As part
of its residency program, Incheon Art Platform is carrying out the “Creation
& Production Project” to support the creative activities of its 2022
resident artists. As the twelfth project in the visual arts category this year,
it presents Kim Taedong’s exhibition 《Wanderer》.
Kim
Taedong explores the city, collecting images while investigating the new
temporality produced through photographic representation. Through research, he
selects a city, traces its neighborhoods using maps, and engages in traditional
“straight photography” that captures subjects as they are.
At the same time, he
translates new questions that arise from this process into experimental
photographic works. His practice can be broadly divided into daytime and
nighttime works: during the day, he focuses on straight photography with a
strong “photographic” quality, while at night, he produces works that maximize
the theatricality inherent in the liminal time of dawn.
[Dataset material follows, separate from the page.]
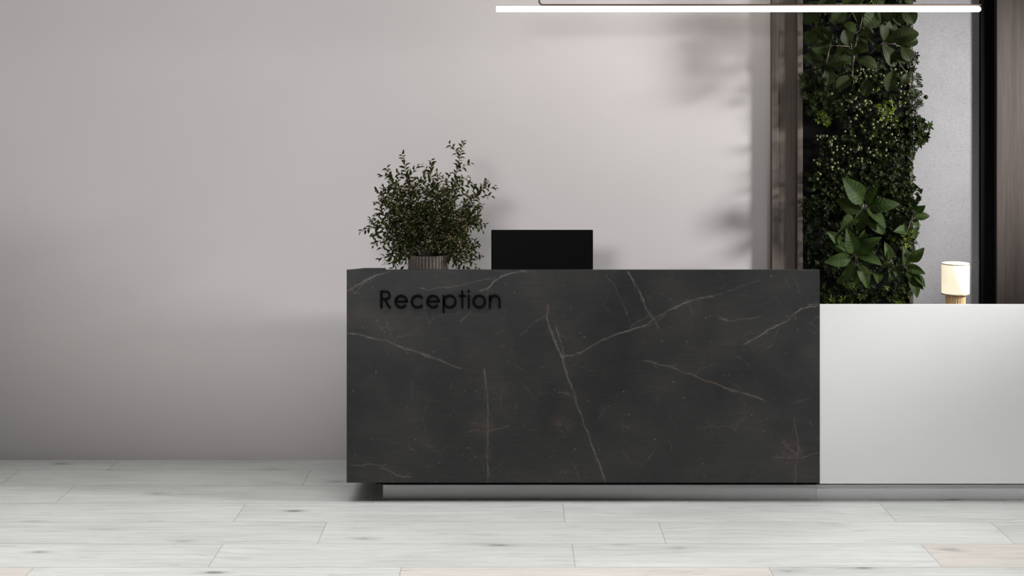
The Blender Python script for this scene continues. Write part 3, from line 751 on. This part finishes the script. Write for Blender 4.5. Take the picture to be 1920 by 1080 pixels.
def bigplant(name, label, ox, oy, sc, centre, leaves, Yc, wr, prof, matn, seed, extra=(), group='broad leaved plants on the green wall'):
    """leaves: (base px, base py, tip px, tip py[, width factor]) in the plant's own measured frame"""
    rnd = random.Random(seed)
    cc = P(ox+centre[0]/sc, oy+centre[1]/sc, Yc)
    root = empty(name, (cc.x, 6.998, cc.z), label, 'plant', group)
    fm, sm, rm = MB(), MB(), MB()
    for L in leaves:
        bx, by, tx, ty = L[:4]; wf = L[4] if len(L) > 4 else 1.0
        yb = Yc + rnd.uniform(-.01, .02); yt = Yc + rnd.uniform(-.055, .035)
        p0 = P(ox+bx/sc, oy+by/sc, yb); p1 = P(ox+tx/sc, oy+ty/sc, yt)
        ln = (p1-p0).length
        n = Vector((rnd.uniform(-.45, .45), -1, rnd.uniform(-.1, .7)))
        mid, nn = fm.leaf(p0, p1, ln*wr*wf, n, arch=rnd.uniform(.04, .12), fold=rnd.uniform(.15, .4), ns=44, nc=5, prof=prof, corr=ln*0.010, ribs=rnd.choice((8, 9, 10)), curl=rnd.uniform(0, .12))
        sg_ = -1 if nn.y > 0 else 1
        rm.tube([q + nn*sg_*0.0004 for q in mid[::4]], .0009, 5, .0003)
        if (Vector((bx, by)) - Vector(centre)).length > 6:
            sm.tube([cc, (cc+p0)/2 + Vector((0, -.004, .004)), p0], .0012, 6)
    sm.tube([cc, cc+Vector((0.004, (6.996-Yc)*.5, -.02)), Vector((cc.x, 6.996, cc.z-.05))], .0022, 7)
    for path in extra: sm.tube([P(ox+a/sc, oy+c_/sc, Yc-.012) for a, c_ in path], .0015, 6)
    fm.build('foliage', M[matn], root); sm.build('stem', M['palestem'], root); rm.build('midribs', M['rib'], root)
    return root
O3 = (1480, 0, 5.4)
bigplant('broadleaf_plant', 'large ribbed leaves on pale stalks at the upper left of the green wall', *O3, (415, 455),
    [(425,445,270,340),(412,462,290,548),(425,445,330,270,.8),(415,455,235,290,.9),(400,470,225,500),(380,650,378,872,.9),(372,642,215,585),(370,640,150,560,.8),(330,240,290,250),(240,300,190,440)],
    6.80, .74, 'obov', 'leaftop', 21, [[(415,460),(500,462),(620,472)]])
bigplant('broadleaf_plant', 'large ribbed leaves around the pale twisting stem top centre of the green wall', *O3, (650, 560),
    [(610,475,800,490),(640,500,650,555,1.2),(600,480,480,560),(690,345,560,235),(690,340,525,440),(705,350,858,330),(720,370,785,435),(650,600,395,640,.8),(660,595,885,690,.8),(632,770,485,900,.8),(640,765,690,810),(600,470,560,300),(790,790,765,975,.9),(650,350,650,440)],
    6.74, .76, 'obov', 'leaftop', 22, [[(745,130),(735,200),(715,310),(620,365),(632,480),(655,570),(640,770),(655,850)]])
bigplant('broadleaf_plant', 'broadest ribbed leaves at the upper right overhanging the concrete wall', *O3, (945, 435),
    [(945,425,1060,215,.85),(960,430,1310,330,.62),(940,450,1085,670,.75),(925,450,880,505),(1080,440,1305,410,.75),(1130,470,1235,615),(1080,540,1175,640,.9),(960,420,930,250,.8),(1040,720,1000,930,.7),(1190,740,1145,850),(1000,480,1010,640)],
    6.74, .80, 'obov', 'leaftop', 23)
bigplant('broadleaf_plant', 'row of big drooping leaves directly behind and below the tube light', *O3, (700, 60),
    [(330,60,150,240,.8),(420,50,480,250,.8),(560,60,450,230),(620,60,740,220),(900,70,770,265),(960,60,900,250,.8),(1150,60,1265,235,.9),(1080,60,1130,260,.8),(1040,50,1000,210),(250,20,160,120),(700,-60,560,60),(820,-80,960,30),(450,-60,330,40),(1150,-60,1240,30)],
    6.76, .80, 'obov', 'leaftop', 24)
O5 = (1480, 310, 3.857)
bigplant('broadleaf_plant', 'topmost of the lower large leaved plants with pointed ribbed leaves', *O5, (538, 285),
    [(530,270,395,90,.95),(520,330,335,245,.8),(560,285,645,140,.5),(570,300,798,278,.72),(560,310,705,450,.75),(560,380,700,503,.7),(530,330,500,490,.9),(500,350,365,480,.7),(520,300,470,190,.7)],
    6.82, .74, 'ovate', 'leafbig', 31)
bigplant('broadleaf_plant', 'star of wide pointed leaves lowest left among the large leaved plants', *O5, (475, 650),
    [(470,640,415,455,.8),(485,640,662,518,.7),(500,650,672,720,.8),(480,645,565,727,.45),(500,720,570,893,.8),(495,710,480,895,.6),(480,700,355,865,.65),(445,670,250,700,.72),(430,630,265,560,.75),(370,560,272,480,.8),(520,560,545,470,.9)],
    6.76, .74, 'ovate', 'leafbig', 32)
bigplant('broadleaf_plant', 'small leaved rosette between the two lowest large leaved plants', *O5, (740, 685),
    [(720,690,690,552,.85),(745,690,665,745,.9),(755,720,805,850,.6),(740,760,720,850,.7),(640,780,640,860,.9)],
    6.84, .74, 'ovate', 'leafbig', 33)
bigplant('broadleaf_plant', 'lowest right large leaved plant spreading over the concrete edge', *O5, (840, 742),
    [(838,740,828,578,.72),(870,690,976,600,.85),(850,735,985,785,.75),(850,750,970,900,.65),(880,800,925,958,.8),(900,790,985,880,.8),(780,700,800,720,.8)],
    6.80, .74, 'ovate', 'leafbig', 34)
bigplant('broadleaf_plant', 'rounded dark leaves at right jutting over the concrete above the lamp', *O5, (880, 400),
    [(905,380,1017,365,1.0),(890,400,935,450,1.2),(905,330,985,290,.9),(850,470,755,480,.8),(840,510,800,425,.9),(900,450,915,540,.8)],
    6.85, .66, 'ovate', 'leafbig', 35)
In 《Wanderer》, the artist presents two cities photographed across various hours of
the day: Flushing, New York, and Hambak Village in Yeonsu-gu, Incheon.
Flushing, located approximately 20 kilometers from the city center, is a
suburban residential area and home to the largest Koreatown on the East Coast
of the United States. Hambak Village, by contrast, is known as a residential
area for Koryo-saram migrants.
While Incheon and New York share the common
characteristic of being port cities, the immigrants living within them occupy
different positions—either as “Koreans” seeking acceptance into American
society or as “outsiders” attempting to belong within Korean society. At this
point, the artist turns his attention to the diasporic life implied in the
exhibition title 《Wanderer》, which
refers to “a person who wanders without a fixed destination.”
Through a
selection of works from ‘Symmetrical’ (2010), which captured Flushing in 2010,
alongside newly photographed images of Flushing from 2022 and works produced during
his residency at Incheon Art Platform depicting Hambak Village in 2022, Kim
examines the marginality and boundary conditions of migrant communities. In
doing so, he seeks to represent, through photography, the distinctive character
of cities where multiple cultures intersect and collide.
This
exhibition presents the artist’s photographic series from the two cities in the
form of an “archival structure.” While capturing both the symmetrical aspects
and the stark differences between Flushing and Hambak Village, it visualizes
the city as a continuously shifting and intermingling entity through a spiral
structure.
Additionally, works produced in 2010, 2014, 2022, and other moments
are arranged symmetrically around the corners of the exhibition space, allowing
viewers to trace the evolution of the artist’s process. By following the visual
clues embedded in the photographs, viewers are invited to imagine the lives
within cities where different cultures collide.